How would you describe the different mindsets of circular thinking/design for the CE versus traditional linear thinking for the linear economy?

Umbrellium: As our world becomes increasingly influenced by data and networked technologies; as real time sensors stream from buildings, streets and mobile devices, informing us about what’s happening right now; and as our micro-decisions interact more and more with the micro-decisions of others, being meaningfully and consciously engaged with each other and the world around us might seem increasingly elusive.

The volume of data, and the variety of decisions that need to be made, can seem almost overwhelming. And so, introducing technological systems seems like an obvious answer.

Technologies like smart thermostats are supposed to help our homes decide, on our behalf, the right moment to switch on the heating. Automation systems driving our cars, or executing trades on the stockmarket, or managing our city infrastructures, or distinguishing criminals in crowds, or guiding our economies... All of these deal with masses of data, and complex interactions between all sorts of phenomena, much more quickly and, in a sense, more accurately than humans can.

But each of these technologies was designed. That means that somebody somewhere, some group of people, with their own perspectives and worldviews, made the most important decision of all – they decided, defined and designed the goals each of these systems should strive for.

Somebody somewhere decided on a definition for optimisation, or a definition of efficiency, or a definition of safety, of risk, of certainty. They decided how to evaluate progress towards a goal. They also decided precisely how goals would get encoded into algorithms – the set of rules used to derive solutions, or make decisions.

But goals are designed – they’re crafted, if you will – and crafting means that they reflect something about their designer, and the designer’s own worldview.

 

 

All too often the design of such technologies is done behind closed doors. Whether it’s driverless cars, or smart homes in smart cities, or curated news items in social media – other people, in companies driven by their own commercial requirements or organisations with their own unspoken objectives are making countless non-consensual decisions on our behalf.

We, the citizens, need to be involved collectively in helping shape the technologies that govern our lives. They are going to affect how and where we live, and what we do from minute to minute and so we all need to be part of the conversation. There is no single definition of “efficiency”, or “optimisation”, or “convenience”, or “comfort”. Or “terrorist” for that matter.

Technology is equally an outcome of, and a defining factor in the development of our social structures: it both affects and is affected by the societies we live in and the ones we want to create. The kinds of technology we hear about today are often good for doing things quickly, for controlling things or responding to large volumes of data. That means they are good if you have a clear definition of efficiency, and if you have decided that efficiency is what you’re after. In many cases that makes them good, unintentionally or not, for surveillance.
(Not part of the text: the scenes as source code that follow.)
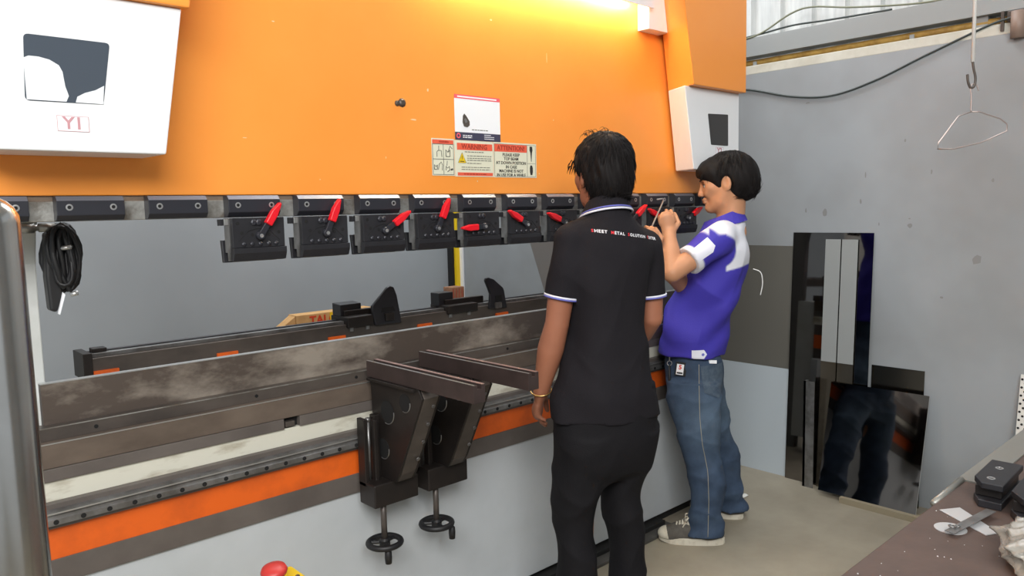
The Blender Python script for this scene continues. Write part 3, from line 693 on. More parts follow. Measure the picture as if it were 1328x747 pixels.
# attention sticker
at = part(flat(1.7955, 2.005, 1.5845, 1.7065), 'attention_sticker', 'sticker')
part(flat(1.800, 1.957, 1.674, 1.700, .0009), 'header_band', 'sticker_red', parent=at)
part(text_mb('ATTENTION!', .0228, (1.879, SY - .0012, 1.687), (1, 0, 0), (0, 0, 1), bold=.0003), 'lettering', 'ink_red', parent=at)
tx = MB()
for k, s in enumerate(('PLEASE KEEP', 'TOP BEAM', 'AT DOWN POSITION', 'IN CASE', 'MACHINE IS NOT', 'IN USE FOR A WHILE')):
    t = text_mb(s, .0150, (1.879, SY - .0009, 1.6635 - .0142 * k), (1, 0, 0), (0, 0, 1), bold=.0002); tx.add(t.v, t.f)
part(tx, 'body_lettering', 'ink', parent=at)
fr = MB()
for (a, b, c, d) in ((1.799, 2.001, 1.7005, 1.7015), (1.799, 2.001, 1.588, 1.589), (1.799, 1.800, 1.588, 1.7015), (1.9575, 1.9585, 1.588, 1.7015), (2.000, 2.001, 1.588, 1.7015), (1.958, 2.001, 1.635, 1.636)): fr.box(a, b, SY - .001, SY - .0006, c, d)
part(fr, 'frame_lines', 'ink', parent=at)
sl = MB()
sl.prism([(1.972, 1.697), (1.984, 1.697), (1.986, 1.684), (1.983, 1.674), (1.980, 1.642), (1.978, 1.642), (1.975, 1.674), (1.971, 1.684)], 1, SY - .001, SY - .0006)
sl.prism([(1.974, 1.629), (1.982, 1.629), (1.986, 1.620), (1.986, 1.606), (1.983, 1.594), (1.974, 1.594), (1.971, 1.606), (1.971, 1.620)], 1, SY - .001, SY - .0006)
part(sl, 'silhouette_figures', 'ink', parent=at)
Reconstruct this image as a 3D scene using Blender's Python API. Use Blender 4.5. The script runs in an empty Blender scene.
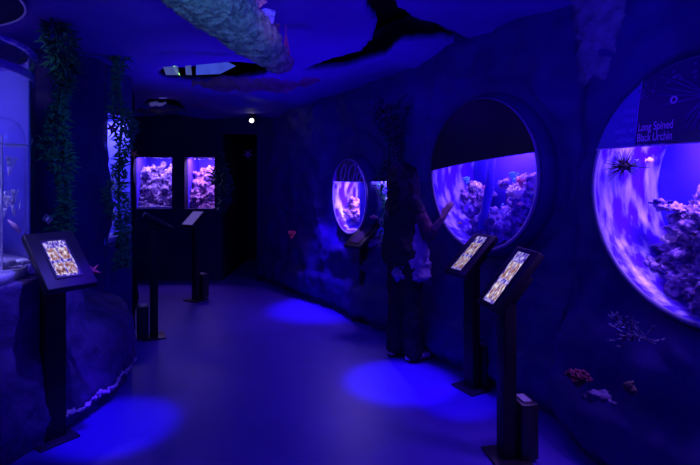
import bpy, bmesh, math, random
from mathutils import Vector, Matrix, noise
random.seed(7)
C = bpy.context.scene.collection
SC = bpy.context.scene
R = math.radians

# ------------------------------------------------------------------ camera
HORIZON = 175.0      # the camera looks level; the frame is shifted down
EYE = Vector((0, 0, 1.55))
cd = bpy.data.cameras.new('camera'); cam = bpy.data.objects.new('camera', cd); C.objects.link(cam)
cam.location = EYE; cam.rotation_euler = (math.pi / 2, 0, 0)
cd.sensor_width = 36; cd.lens = 505 / 700 * 36; cd.clip_start = 0.05; cd.shift_y = -(232.5 - HORIZON) / 700
SC.camera = cam
FW = Vector((0, 1, 0)); UP = Vector((0, 0, 1))
def at(px, py, Y):
    d = FW + Vector((1, 0, 0)) * ((px - 350) / 505) + UP * ((HORIZON - py) / 505)
    return EYE + d * (Y / d.y)
def atz(px, py, z):
    d = FW + Vector((1, 0, 0)) * ((px - 350) / 505) + UP * ((HORIZON - py) / 505)
    return EYE + d * ((z - EYE.z) / d.z)

# ------------------------------------------------------------------ world, exposure
w = bpy.data.worlds.new('world'); SC.world = w; w.use_nodes = True
w.node_tree.nodes['Background'].inputs[0].default_value = (0.03, 0.03, 1, 1)
w.node_tree.nodes['Background'].inputs[1].default_value = 0.02
SC.view_settings.view_transform = 'Standard'; SC.view_settings.look = 'None'
SC.view_settings.gamma = 1; SC.view_settings.exposure = 0.0
SC.cycles.transparent_max_bounces = 16

# ------------------------------------------------------------------ room lights
BLUE = (0.05, 0.001, 1.0)
def spot(loc, target, power, deg, blend=0.6, col=BLUE, size=0.03):
    l = bpy.data.lights.new('spot_light', 'SPOT'); o = bpy.data.objects.new('spot_light', l); C.objects.link(o)
    l.energy = power; l.spot_size = R(deg); l.spot_blend = blend; l.color = col; l.shadow_soft_size = size
    o.location = loc; o.rotation_euler = (Vector(target) - Vector(loc)).to_track_quat('-Z', 'Y').to_euler()
    return o
def area(loc, target, power, sx, sy, col=BLUE, name='area_light'):
    l = bpy.data.lights.new(name, 'AREA'); o = bpy.data.objects.new(name, l); C.objects.link(o)
    l.energy = power; l.shape = 'RECTANGLE'; l.size = sx; l.size_y = sy; l.color = col
    o.location = loc; o.rotation_euler = (Vector(target) - Vector(loc)).to_track_quat('-Z', 'Y').to_euler()
    return o
# pools of blue light on the floor, then washes on ledge and walls
spot((-0.35, 6.0, 2.3), (-0.36, 5.85, 0), 480, 34, 0.7)
spot((0.15, 3.85, 2.5), (0.36, 3.80, 0), 520, 22, 0.6)
spot((0.40, 3.4, 2.5), (0.74, 3.45, 0), 330, 15, 0.7)
spot((-1.2, 2.6, 2.5), (-1.45, 3.12, 0), 430, 20, 0.6)
spot((-1.0, 2.6, 2.5), (-1.92, 3.1, .5), 170, 32, 1.0, col=(.10, .07, 1))  # added to brighten the step of the left ledge
spot((1.5, 1.3, 2.45), (1.55, 2.3, .75), 20, 50, 1.0)
spot((-1.1, 4.4, 2.3), (-.75, 6.7, 1.7), 45, 60, 1.0)  # added wash that lifts the blue of the far right wall
# soft general blue fill above the walkway and behind the camera
area((-0.2, 3.6, 2.45), (-0.2, 3.6, 0), 11, 1.2, 2.6)
area((0.2, -0.6, 2.3), (0.0, 3.0, 1.0), 16, 1.8, 0.6)
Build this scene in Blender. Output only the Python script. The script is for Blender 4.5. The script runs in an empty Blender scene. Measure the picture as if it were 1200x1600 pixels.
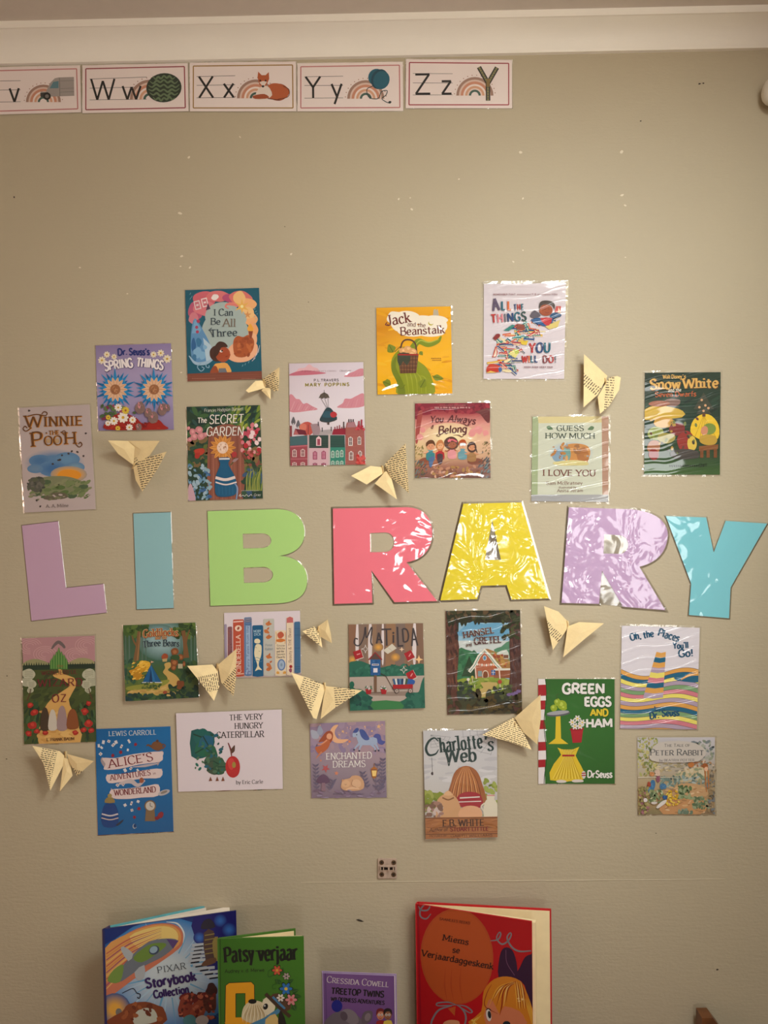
import bpy, bmesh, math, random
from mathutils import Vector, Matrix
from mathutils.geometry import tessellate_polygon

# ------------------------------------------------------------------ scene, camera, light
S = bpy.context.scene
C = S.collection
S.view_settings.view_transform = 'Standard'
S.view_settings.look = 'None'
S.view_settings.gamma = 1.0
S.view_settings.exposure = -0.02
S.view_settings.use_curve_mapping = False

CAM_H = 1.55
DIST = 1.5
F = 1209.0
YAW, PITCH, ROLL = math.radians(0.7), math.radians(1.6), math.radians(0.8)
cam_loc = Vector((0, -DIST, CAM_H))
fwd = Vector((-math.sin(YAW) * math.cos(PITCH), math.cos(YAW) * math.cos(PITCH), -math.sin(PITCH)))
r0 = fwd.cross(Vector((0, 0, 1))).normalized()
u0 = r0.cross(fwd)
rgt = r0 * math.cos(ROLL) - u0 * math.sin(ROLL)
upv = u0 * math.cos(ROLL) + r0 * math.sin(ROLL)
cd = bpy.data.cameras.new('camera')
cd.sensor_fit = 'VERTICAL'
cd.sensor_height = 24.0
cd.lens = F / 1600 * 24.0
cd.clip_start = 0.01
cam = bpy.data.objects.new('camera', cd)
C.objects.link(cam)
cam.matrix_world = Matrix.Translation(cam_loc) @ Matrix((rgt, upv, -fwd)).transposed().to_4x4()
S.camera = cam

wd = bpy.data.worlds.new('world')
S.world = wd
wd.use_nodes = True
wd.node_tree.nodes['Background'].inputs['Color'].default_value = (1.0, 0.90, 0.80, 1)
wd.node_tree.nodes['Background'].inputs['Strength'].default_value = 0.35


def area(name, loc, target, sx, sy, power, col):
    l = bpy.data.lights.new(name, 'AREA')
    l.shape = 'RECTANGLE'
    l.size, l.size_y, l.energy, l.color = sx, sy, power, col
    o = bpy.data.objects.new(name, l)
    C.objects.link(o)
    o.location = loc
    o.rotation_euler = (Vector(target) - Vector(loc)).to_track_quat('-Z', 'Y').to_euler()
    return o


WIN_Y0, WIN_Y1, WIN_Z0, WIN_Z1 = -1.25, -0.50, 1.15, 1.82
XR = 0.742          # right hand wall
ROOM_L, ROOM_F = -2.6, -4.2
# daylight standing in the window of the right hand wall
area('window_daylight', (XR + 0.022, (WIN_Y0 + WIN_Y1) / 2, (WIN_Z0 + WIN_Z1) / 2),
     (XR - 1, (WIN_Y0 + WIN_Y1) / 2, (WIN_Z0 + WIN_Z1) / 2), WIN_Y1 - WIN_Y0, WIN_Z1 - WIN_Z0, 8.8, (1.0, 1.0, 0.98))
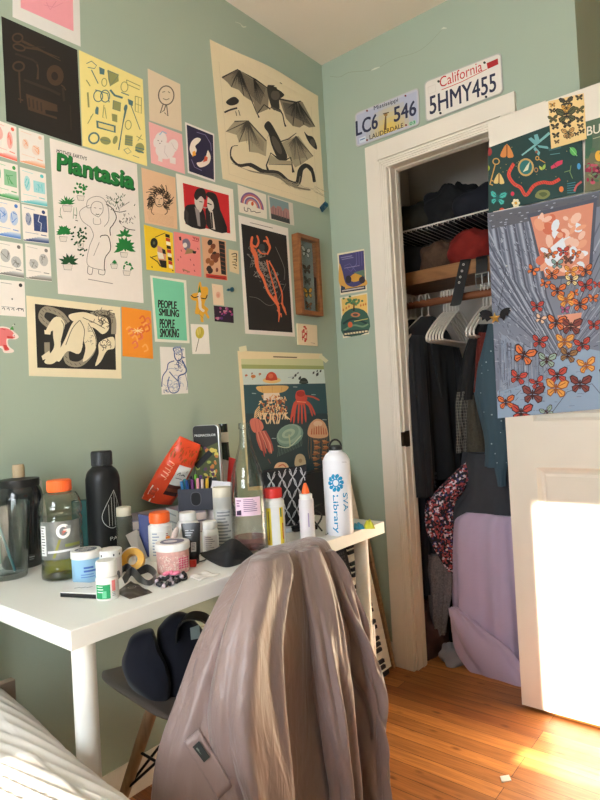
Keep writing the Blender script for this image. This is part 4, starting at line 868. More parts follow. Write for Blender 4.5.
# brown right jelly
for k in range(14): x = 450+k*8; A.line([(x, 545), (x+rng.uniform(-6, 6), 620), (x+rng.uniform(-8, 8), 680)], 2, (140, 110, 84), smooth=3, up=False)
A.up()
for j in range(2):
    for k in range(12): y = 575+k*16; x = 492+j*50+math.sin(k*.8)*6; leaf(A, x-20, y, 42, 15, .25*(-1)**k, ((196, 140, 96), (164, 106, 70))[k % 2])
A.poly(cr([(444, 545), (450, 490), (480, 456), (510, 452), (540, 475), (556, 520), (554, 552), (500, 562)], 4, True), (218, 170, 136)); A.ell(500, 478, 26, 16, (232, 200, 172))
for k in range(7): A.line([(466+k*13, 488+abs(k-3)*6), (464+k*14, 540)], [4, 7], (190, 96, 66))
A.poly(cr([(250, 730), (270, 702), (310, 700), (332, 722), (335, 760), (255, 765)], 4, True), (230, 196, 160)); A.line([(275, 722), (300, 712), (318, 728)], 6, (206, 110, 84), smooth=3); A.poly(cr([(370, 720), (374, 665), (400, 650), (424, 668), (428, 720)], 4, True), (198, 180, 148)); A.ell(400, 690, 10, 12, (170, 140, 110))
for x, y in ((135, 305), (475, 312), (248, 562), (538, 455), (370, 268)): A.line([(x-12, y), (x+12, y+1)], 5, (150, 170, 170))
# tape at the corners
tp = (226, 222, 190)
jell = done(A)
for nm, q in (('upper left', [(48, 40), (90, 32), (95, 62), (52, 70)]), ('upper right', [(515, 78), (560, 118), (545, 132), (505, 100)])):
    T_ = Art(FL, ZJ); T_.h = .0022; T_.poly(q, tp); tag(T_.build('masking_tape'), 'scrap of pale tape on the '+nm+' corner of the jellyfish chart', 'tape', 'tape on the jellyfish chart')
# crab card standing off the wall
A = art('art_card', 'small cream card with a red crab claw, below the wooden butterfly box', 'card', ZV, [(350, 648), (462, 660), (466, 778), (355, 770)], (232, 212, 178), thick=.006)
for k in range(9): A.ell(390+8*math.sin(k*1.9), 668+k*10, 8, 6, ((190, 60, 50), (206, 96, 80))[k % 2], k, n=8)
A.line([(376, 690), (380, 745)], 4, (190, 70, 60)); A.line([(404, 690), (402, 745)], 4, (190, 70, 60)); A.line([(426, 758), (450, 764)], 2, (150, 120, 100)); done(A)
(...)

But the other thing that they are good at is bridging distance: connecting people and places and things and experiences and environments and neighbourhoods to each other in real-time. They’re good at shrinking the scale of the planet and making us more aware of how what we do relates to others, both human and non-human. They’re good at linking things that are far apart, or connecting people that don’t know each other. They’re good at helping us discover new perspectives.

So the goal, in Umbrellium’s work, is to use networked technologies, not to make things more efficient or to optimise, but to see things differently so that we can make decisions together. Not to make decisions better (whatever that means) but to make them collectively; not to remove inefficiency and complexity, or iron out wrinkles and seams, but to embrace that complexity and build value from the unpredictability, serendipity and creativity that you find in messy situations. I look for ways to deploy infrastructure that gets taken over and repurposed by other people, so they develop a shared sense of technological enfranchisement and ownership in civic outcomes.